• Task objective: Transcribe the listing verbatim. Do not carry over any pictures.

• Supplied material:
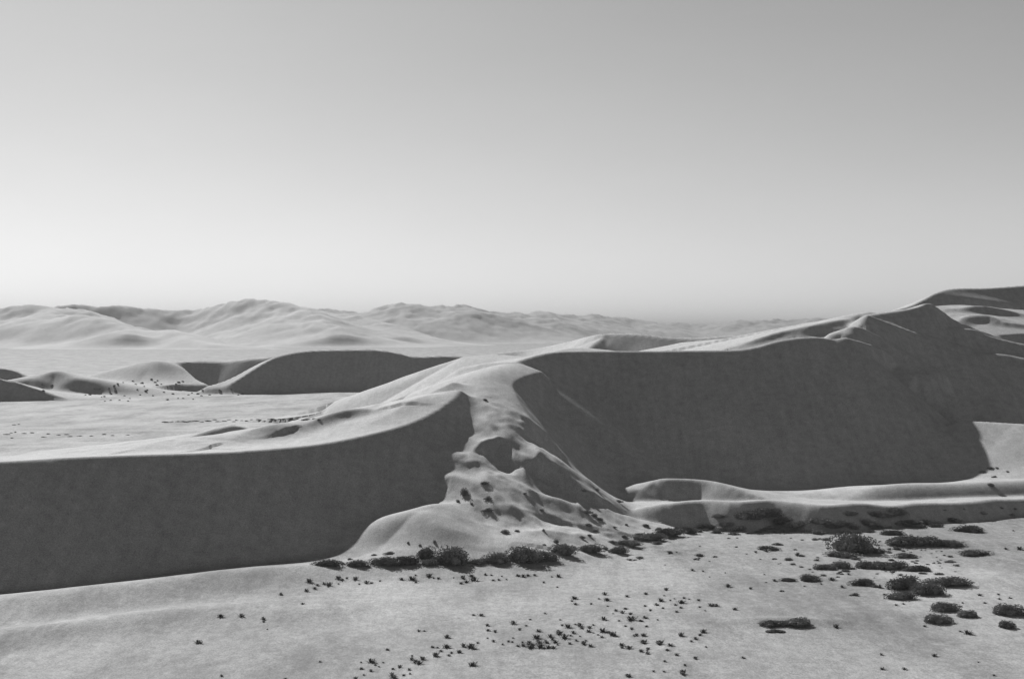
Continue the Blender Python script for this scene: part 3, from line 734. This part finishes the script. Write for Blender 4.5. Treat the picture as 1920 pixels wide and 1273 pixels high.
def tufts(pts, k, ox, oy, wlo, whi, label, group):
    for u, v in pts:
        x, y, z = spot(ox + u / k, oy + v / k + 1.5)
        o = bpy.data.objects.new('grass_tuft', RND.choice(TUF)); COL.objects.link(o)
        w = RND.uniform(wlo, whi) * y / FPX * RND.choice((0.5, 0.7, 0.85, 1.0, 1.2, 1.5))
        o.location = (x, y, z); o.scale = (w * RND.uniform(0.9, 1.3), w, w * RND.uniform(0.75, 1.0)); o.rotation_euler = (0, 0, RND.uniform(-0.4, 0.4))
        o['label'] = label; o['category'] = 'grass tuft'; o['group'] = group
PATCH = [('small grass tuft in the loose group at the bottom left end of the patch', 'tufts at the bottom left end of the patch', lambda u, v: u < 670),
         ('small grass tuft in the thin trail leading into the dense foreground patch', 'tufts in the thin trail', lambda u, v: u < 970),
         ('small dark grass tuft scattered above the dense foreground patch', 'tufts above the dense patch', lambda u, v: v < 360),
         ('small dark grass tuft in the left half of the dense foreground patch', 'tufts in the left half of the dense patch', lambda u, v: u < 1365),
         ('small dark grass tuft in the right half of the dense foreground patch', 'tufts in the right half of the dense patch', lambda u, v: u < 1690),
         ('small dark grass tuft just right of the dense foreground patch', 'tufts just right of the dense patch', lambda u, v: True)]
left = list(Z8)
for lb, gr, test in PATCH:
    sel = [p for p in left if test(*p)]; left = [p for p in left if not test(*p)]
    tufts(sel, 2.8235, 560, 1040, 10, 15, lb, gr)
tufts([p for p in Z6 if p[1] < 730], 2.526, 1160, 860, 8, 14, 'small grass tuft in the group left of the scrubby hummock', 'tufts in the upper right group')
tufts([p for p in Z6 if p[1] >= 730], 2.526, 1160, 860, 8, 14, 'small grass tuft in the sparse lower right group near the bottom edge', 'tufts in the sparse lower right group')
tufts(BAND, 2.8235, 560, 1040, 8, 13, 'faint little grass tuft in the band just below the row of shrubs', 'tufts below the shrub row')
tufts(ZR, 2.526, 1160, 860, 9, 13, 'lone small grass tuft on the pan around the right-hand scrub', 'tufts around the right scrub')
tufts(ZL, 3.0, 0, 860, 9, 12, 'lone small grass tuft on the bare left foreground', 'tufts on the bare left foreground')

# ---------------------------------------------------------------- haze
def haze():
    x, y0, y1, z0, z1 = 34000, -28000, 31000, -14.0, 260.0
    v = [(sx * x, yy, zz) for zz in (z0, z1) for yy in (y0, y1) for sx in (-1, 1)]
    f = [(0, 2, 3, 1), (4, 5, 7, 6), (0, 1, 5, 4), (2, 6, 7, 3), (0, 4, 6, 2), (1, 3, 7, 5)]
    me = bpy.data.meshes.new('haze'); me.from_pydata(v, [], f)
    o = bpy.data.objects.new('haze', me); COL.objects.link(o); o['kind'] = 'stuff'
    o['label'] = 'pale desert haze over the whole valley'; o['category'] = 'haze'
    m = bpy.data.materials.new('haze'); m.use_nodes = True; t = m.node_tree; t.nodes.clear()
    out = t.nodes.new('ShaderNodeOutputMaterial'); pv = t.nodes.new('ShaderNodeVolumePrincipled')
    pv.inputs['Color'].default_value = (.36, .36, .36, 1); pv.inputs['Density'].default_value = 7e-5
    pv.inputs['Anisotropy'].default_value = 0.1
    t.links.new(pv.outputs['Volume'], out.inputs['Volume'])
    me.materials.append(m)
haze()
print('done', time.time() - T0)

• Solution to this problem:
Continue the Blender Python script for this scene: part 3, from line 734. This part finishes the script. Write for Blender 4.5. Treat the picture as 1920 pixels wide and 1273 pixels high.
def tufts(pts, k, ox, oy, wlo, whi, label, group):
    for u, v in pts:
        x, y, z = spot(ox + u / k, oy + v / k + 1.5)
        o = bpy.data.objects.new('grass_tuft', RND.choice(TUF)); COL.objects.link(o)
        w = RND.uniform(wlo, whi) * y / FPX * RND.choice((0.5, 0.7, 0.85, 1.0, 1.2, 1.5))
        o.location = (x, y, z); o.scale = (w * RND.uniform(0.9, 1.3), w, w * RND.uniform(0.75, 1.0)); o.rotation_euler = (0, 0, RND.uniform(-0.4, 0.4))
        o['label'] = label; o['category'] = 'grass tuft'; o['group'] = group
PATCH = [('small grass tuft in the loose group at the bottom left end of the patch', 'tufts at the bottom left end of the patch', lambda u, v: u < 670),
         ('small grass tuft in the thin trail leading into the dense foreground patch', 'tufts in the thin trail', lambda u, v: u < 970),
         ('small dark grass tuft scattered above the dense foreground patch', 'tufts above the dense patch', lambda u, v: v < 360),
         ('small dark grass tuft in the left half of the dense foreground patch', 'tufts in the left half of the dense patch', lambda u, v: u < 1365),
         ('small dark grass tuft in the right half of the dense foreground patch', 'tufts in the right half of the dense patch', lambda u, v: u < 1690),
         ('small dark grass tuft just right of the dense foreground patch', 'tufts just right of the dense patch', lambda u, v: True)]
left = list(Z8)
for lb, gr, test in PATCH:
    sel = [p for p in left if test(*p)]; left = [p for p in left if not test(*p)]
    tufts(sel, 2.8235, 560, 1040, 10, 15, lb, gr)
tufts([p for p in Z6 if p[1] < 730], 2.526, 1160, 860, 8, 14, 'small grass tuft in the group left of the scrubby hummock', 'tufts in the upper right group')
tufts([p for p in Z6 if p[1] >= 730], 2.526, 1160, 860, 8, 14, 'small grass tuft in the sparse lower right group near the bottom edge', 'tufts in the sparse lower right group')
tufts(BAND, 2.8235, 560, 1040, 8, 13, 'faint little grass tuft in the band just below the row of shrubs', 'tufts below the shrub row')
tufts(ZR, 2.526, 1160, 860, 9, 13, 'lone small grass tuft on the pan around the right-hand scrub', 'tufts around the right scrub')
tufts(ZL, 3.0, 0, 860, 9, 12, 'lone small grass tuft on the bare left foreground', 'tufts on the bare left foreground')

# ---------------------------------------------------------------- haze
def haze():
    x, y0, y1, z0, z1 = 34000, -28000, 31000, -14.0, 260.0
    v = [(sx * x, yy, zz) for zz in (z0, z1) for yy in (y0, y1) for sx in (-1, 1)]
    f = [(0, 2, 3, 1), (4, 5, 7, 6), (0, 1, 5, 4), (2, 6, 7, 3), (0, 4, 6, 2), (1, 3, 7, 5)]
    me = bpy.data.meshes.new('haze'); me.from_pydata(v, [], f)
    o = bpy.data.objects.new('haze', me); COL.objects.link(o); o['kind'] = 'stuff'
    o['label'] = 'pale desert haze over the whole valley'; o['category'] = 'haze'
    m = bpy.data.materials.new('haze'); m.use_nodes = True; t = m.node_tree; t.nodes.clear()
    out = t.nodes.new('ShaderNodeOutputMaterial'); pv = t.nodes.new('ShaderNodeVolumePrincipled')
    pv.inputs['Color'].default_value = (.36, .36, .36, 1); pv.inputs['Density'].default_value = 7e-5
    pv.inputs['Anisotropy'].default_value = 0.1
    t.links.new(pv.outputs['Volume'], out.inputs['Volume'])
    me.materials.append(m)
haze()
print('done', time.time() - T0)